Reproduce exactly and only the lines running from the one with "Model this scene" through the one with "from mathutils import Vector, Matrix", both end lines included.

Start of Input

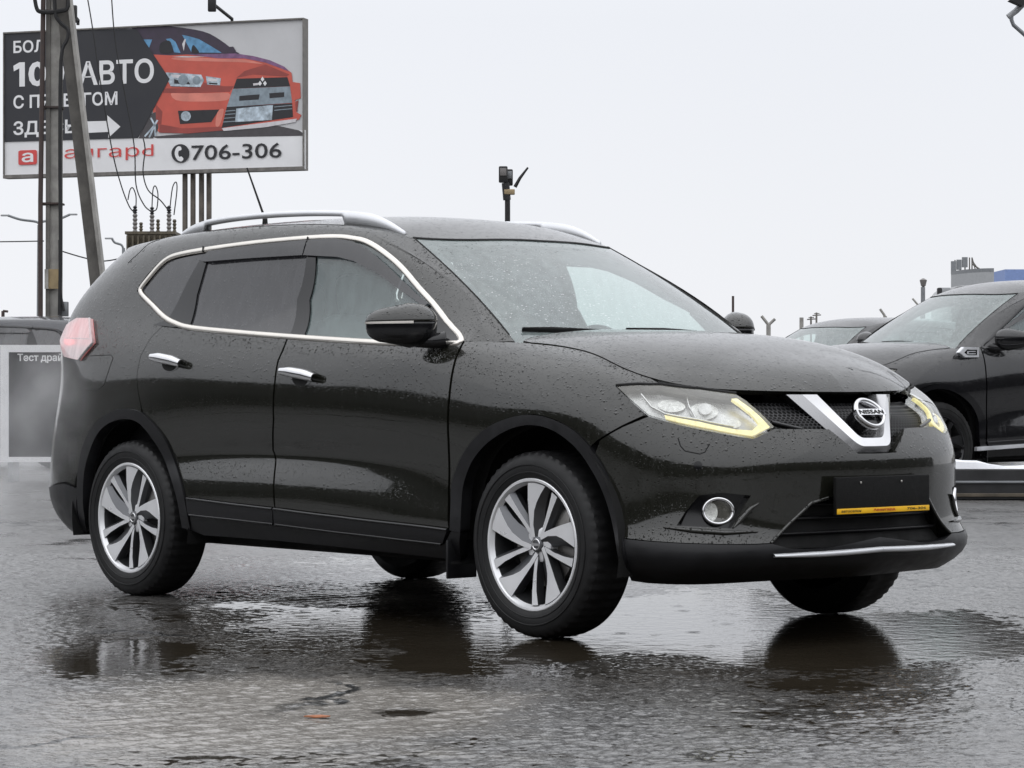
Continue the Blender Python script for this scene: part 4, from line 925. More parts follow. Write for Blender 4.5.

End of Input
Start of Input

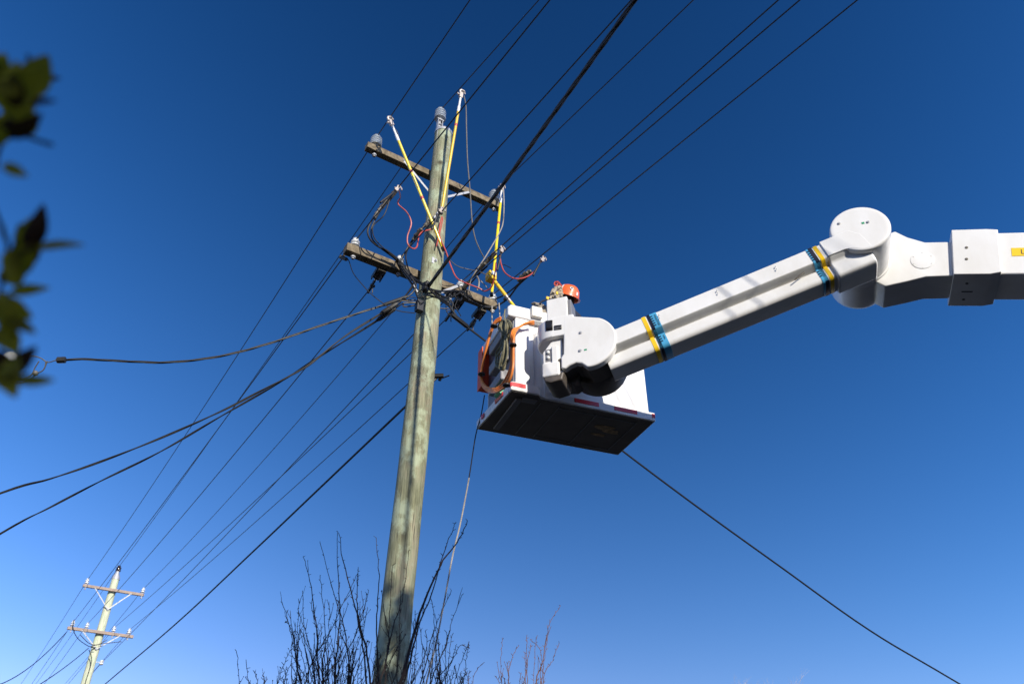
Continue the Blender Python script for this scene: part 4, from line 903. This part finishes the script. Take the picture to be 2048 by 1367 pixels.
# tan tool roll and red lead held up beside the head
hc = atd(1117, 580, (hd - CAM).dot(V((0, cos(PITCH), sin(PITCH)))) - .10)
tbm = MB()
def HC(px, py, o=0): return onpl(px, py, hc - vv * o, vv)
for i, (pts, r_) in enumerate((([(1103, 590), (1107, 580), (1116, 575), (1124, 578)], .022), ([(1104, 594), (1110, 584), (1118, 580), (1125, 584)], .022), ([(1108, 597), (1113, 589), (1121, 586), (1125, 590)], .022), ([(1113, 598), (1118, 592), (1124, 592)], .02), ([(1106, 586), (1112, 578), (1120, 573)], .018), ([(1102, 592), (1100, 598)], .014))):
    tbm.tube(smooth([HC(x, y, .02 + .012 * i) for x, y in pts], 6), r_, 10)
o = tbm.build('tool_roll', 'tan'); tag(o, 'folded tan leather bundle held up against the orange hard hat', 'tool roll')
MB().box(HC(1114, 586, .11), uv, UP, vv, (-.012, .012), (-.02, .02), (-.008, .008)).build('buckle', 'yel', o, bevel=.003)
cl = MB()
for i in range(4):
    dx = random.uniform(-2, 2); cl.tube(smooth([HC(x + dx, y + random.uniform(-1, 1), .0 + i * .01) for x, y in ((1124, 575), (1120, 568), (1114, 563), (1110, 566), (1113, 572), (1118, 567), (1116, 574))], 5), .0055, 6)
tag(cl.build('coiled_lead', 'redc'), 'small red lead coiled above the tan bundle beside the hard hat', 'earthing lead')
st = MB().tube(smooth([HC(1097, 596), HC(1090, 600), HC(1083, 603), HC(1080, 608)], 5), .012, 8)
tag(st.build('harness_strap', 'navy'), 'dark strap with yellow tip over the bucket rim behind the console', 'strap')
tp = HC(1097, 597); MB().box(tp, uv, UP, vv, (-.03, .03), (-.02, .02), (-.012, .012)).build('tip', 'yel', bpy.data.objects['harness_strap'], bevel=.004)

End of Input
Start of Input

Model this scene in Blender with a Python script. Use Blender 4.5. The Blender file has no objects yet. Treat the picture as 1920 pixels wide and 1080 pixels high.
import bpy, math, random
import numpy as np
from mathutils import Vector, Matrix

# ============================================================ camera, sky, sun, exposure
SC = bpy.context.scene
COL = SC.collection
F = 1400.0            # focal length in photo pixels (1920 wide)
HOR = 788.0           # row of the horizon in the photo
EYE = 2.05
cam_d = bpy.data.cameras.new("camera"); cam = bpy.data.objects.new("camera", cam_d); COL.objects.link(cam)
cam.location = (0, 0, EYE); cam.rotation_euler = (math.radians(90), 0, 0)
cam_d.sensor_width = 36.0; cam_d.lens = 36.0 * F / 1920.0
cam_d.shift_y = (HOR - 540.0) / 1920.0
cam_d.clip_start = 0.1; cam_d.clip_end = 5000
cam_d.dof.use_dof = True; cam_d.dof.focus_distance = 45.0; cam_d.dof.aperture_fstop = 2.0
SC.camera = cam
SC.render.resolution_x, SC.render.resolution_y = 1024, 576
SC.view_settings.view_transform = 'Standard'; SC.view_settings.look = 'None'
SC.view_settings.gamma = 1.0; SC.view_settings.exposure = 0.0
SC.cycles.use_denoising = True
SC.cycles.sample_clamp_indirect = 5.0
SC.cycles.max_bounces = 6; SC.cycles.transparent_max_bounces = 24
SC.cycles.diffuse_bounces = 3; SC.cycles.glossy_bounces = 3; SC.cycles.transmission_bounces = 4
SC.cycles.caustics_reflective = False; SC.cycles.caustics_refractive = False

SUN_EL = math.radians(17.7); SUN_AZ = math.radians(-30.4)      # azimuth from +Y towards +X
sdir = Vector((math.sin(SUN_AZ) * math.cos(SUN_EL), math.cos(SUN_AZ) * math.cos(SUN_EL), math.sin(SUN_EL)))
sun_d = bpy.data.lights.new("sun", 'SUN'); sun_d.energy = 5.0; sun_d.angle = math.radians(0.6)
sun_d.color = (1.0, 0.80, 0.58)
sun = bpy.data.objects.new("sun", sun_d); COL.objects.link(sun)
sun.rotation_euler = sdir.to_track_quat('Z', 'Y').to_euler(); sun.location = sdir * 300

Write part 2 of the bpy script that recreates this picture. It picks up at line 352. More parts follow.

End of Input

● **Output of the exercise**
Model this scene in Blender with a Python script. Use Blender 4.5. The Blender file has no objects yet. Treat the picture as 1920 pixels wide and 1080 pixels high.
import bpy, math, random
import numpy as np
from mathutils import Vector, Matrix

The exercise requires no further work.